I’ve realized the more I get into it, that the solution I’m targeting is a collaboration tool geared towards dev and qa teams. I want to stay out of the way, but the dashboard idea (and web services, and rss feeds) necessitates interconnectedness. Document management seems me the biggest problem. That’s why wikis are both good and bad. That’s why sharepoint works so well (as a file server.)
I read an interesting article called “The Good in Email” on what collaboration tools need in order to be ubiquitous, written by (no surprise) a collaboration software company Central Desktop.
The simple answer: It’s ubiquitous. And easy to use.
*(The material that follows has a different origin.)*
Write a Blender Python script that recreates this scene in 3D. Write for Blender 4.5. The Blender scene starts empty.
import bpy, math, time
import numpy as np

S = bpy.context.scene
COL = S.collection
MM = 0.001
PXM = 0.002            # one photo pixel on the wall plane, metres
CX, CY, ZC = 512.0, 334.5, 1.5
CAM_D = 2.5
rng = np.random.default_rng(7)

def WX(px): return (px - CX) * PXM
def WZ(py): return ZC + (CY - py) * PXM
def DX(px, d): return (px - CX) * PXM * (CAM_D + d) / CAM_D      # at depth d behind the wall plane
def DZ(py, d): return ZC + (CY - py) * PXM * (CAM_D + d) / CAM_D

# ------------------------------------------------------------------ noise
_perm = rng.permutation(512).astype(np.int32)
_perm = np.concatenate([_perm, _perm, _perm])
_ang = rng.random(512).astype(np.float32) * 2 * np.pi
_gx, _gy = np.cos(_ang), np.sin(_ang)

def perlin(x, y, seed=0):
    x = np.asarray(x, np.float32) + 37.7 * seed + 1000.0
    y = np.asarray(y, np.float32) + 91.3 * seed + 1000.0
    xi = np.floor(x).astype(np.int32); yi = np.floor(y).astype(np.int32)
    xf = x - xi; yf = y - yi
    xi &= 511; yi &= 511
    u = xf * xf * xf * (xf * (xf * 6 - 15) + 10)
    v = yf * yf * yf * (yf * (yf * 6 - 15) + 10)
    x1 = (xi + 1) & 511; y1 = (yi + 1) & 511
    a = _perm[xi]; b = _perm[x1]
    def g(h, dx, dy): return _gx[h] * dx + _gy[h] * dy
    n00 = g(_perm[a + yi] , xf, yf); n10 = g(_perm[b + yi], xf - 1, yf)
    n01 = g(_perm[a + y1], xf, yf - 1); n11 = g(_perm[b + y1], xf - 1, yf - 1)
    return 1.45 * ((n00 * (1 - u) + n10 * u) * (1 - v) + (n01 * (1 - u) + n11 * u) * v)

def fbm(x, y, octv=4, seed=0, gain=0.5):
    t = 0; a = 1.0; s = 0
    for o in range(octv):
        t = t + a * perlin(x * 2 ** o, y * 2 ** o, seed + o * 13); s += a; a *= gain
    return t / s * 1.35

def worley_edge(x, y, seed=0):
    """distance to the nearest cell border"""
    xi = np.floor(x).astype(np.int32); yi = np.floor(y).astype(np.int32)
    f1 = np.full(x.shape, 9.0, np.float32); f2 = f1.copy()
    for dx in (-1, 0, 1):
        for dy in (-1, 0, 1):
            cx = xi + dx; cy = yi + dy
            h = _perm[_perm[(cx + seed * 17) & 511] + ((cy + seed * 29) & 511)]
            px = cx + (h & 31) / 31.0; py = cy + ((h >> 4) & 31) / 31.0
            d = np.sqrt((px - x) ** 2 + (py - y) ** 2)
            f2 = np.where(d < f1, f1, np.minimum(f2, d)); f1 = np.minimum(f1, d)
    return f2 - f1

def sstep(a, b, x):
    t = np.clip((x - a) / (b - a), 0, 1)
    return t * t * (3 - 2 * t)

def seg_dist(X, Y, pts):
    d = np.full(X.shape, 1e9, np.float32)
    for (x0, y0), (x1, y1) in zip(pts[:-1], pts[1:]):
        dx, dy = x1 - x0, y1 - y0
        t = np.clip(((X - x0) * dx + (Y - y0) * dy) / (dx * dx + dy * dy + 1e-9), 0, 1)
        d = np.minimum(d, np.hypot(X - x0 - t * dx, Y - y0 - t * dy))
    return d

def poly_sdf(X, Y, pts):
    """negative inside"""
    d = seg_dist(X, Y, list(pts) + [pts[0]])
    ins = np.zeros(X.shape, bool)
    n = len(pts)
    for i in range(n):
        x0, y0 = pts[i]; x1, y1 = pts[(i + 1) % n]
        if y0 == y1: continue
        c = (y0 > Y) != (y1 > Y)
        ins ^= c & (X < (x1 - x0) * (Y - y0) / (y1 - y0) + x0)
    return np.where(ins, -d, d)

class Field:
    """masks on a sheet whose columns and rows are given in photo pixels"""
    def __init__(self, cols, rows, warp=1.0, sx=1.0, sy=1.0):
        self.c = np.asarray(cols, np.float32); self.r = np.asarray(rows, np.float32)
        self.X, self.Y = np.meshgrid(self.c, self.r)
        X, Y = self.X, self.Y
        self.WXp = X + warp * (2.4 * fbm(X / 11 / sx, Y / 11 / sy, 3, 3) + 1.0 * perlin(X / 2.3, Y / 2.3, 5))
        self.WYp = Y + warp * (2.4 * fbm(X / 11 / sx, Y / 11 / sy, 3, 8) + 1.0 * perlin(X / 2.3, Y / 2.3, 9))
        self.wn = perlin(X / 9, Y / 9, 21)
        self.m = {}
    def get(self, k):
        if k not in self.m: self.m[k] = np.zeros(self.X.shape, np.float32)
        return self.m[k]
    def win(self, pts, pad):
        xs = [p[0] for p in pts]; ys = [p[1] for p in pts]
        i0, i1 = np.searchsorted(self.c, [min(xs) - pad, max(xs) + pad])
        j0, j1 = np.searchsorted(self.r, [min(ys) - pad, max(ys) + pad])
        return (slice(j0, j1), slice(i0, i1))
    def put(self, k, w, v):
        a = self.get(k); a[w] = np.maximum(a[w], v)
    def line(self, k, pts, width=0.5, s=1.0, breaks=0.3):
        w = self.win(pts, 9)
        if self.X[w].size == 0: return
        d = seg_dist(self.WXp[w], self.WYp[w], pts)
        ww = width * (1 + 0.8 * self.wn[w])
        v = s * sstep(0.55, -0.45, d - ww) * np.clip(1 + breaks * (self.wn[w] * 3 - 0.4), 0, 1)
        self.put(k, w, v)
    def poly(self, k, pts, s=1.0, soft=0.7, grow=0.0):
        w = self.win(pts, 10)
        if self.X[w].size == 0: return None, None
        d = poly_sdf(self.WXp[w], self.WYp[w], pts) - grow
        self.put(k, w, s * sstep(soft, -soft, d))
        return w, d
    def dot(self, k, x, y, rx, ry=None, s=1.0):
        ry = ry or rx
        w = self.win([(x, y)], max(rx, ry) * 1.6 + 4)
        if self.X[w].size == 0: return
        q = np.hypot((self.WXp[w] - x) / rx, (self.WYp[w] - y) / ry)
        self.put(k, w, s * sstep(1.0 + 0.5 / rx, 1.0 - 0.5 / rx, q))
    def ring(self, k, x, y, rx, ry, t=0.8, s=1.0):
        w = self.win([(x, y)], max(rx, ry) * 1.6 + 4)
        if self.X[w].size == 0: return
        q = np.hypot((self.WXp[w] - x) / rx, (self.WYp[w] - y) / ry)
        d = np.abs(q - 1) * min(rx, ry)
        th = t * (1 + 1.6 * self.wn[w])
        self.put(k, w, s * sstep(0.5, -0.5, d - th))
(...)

Their points (in summary):
- Email is easy to understand
- Email is universal
- Email is accessible from anywhere
- Email can be personalized
- Email is manageable/configurable
- Email is searchable
- Email is in your face
- Email just works
After the first two points, they kind of lost me (except on search), but it’s good nevertheless. I think for the less savvy audience, the ease of understanding the metaphor “It’s like sending a letter through the postal service, except its electronic” is key. It’s universality is why it always ends out. But ask anyone who uses email at work via exchange about it being available anywhere.
One thing I’d like to get towards is submitting bugs, test results, blogs, even wiki edits via email. I know we should get off exchange, but outlook has a good (enough) editor. And it’s the search and foldering that make people want to do everything thought it. Now, the folder synonym is good. Shared network folders (Alfresco and Sharepoint) if they work are good. And why not settle nothing but the richest of editors — word and excel.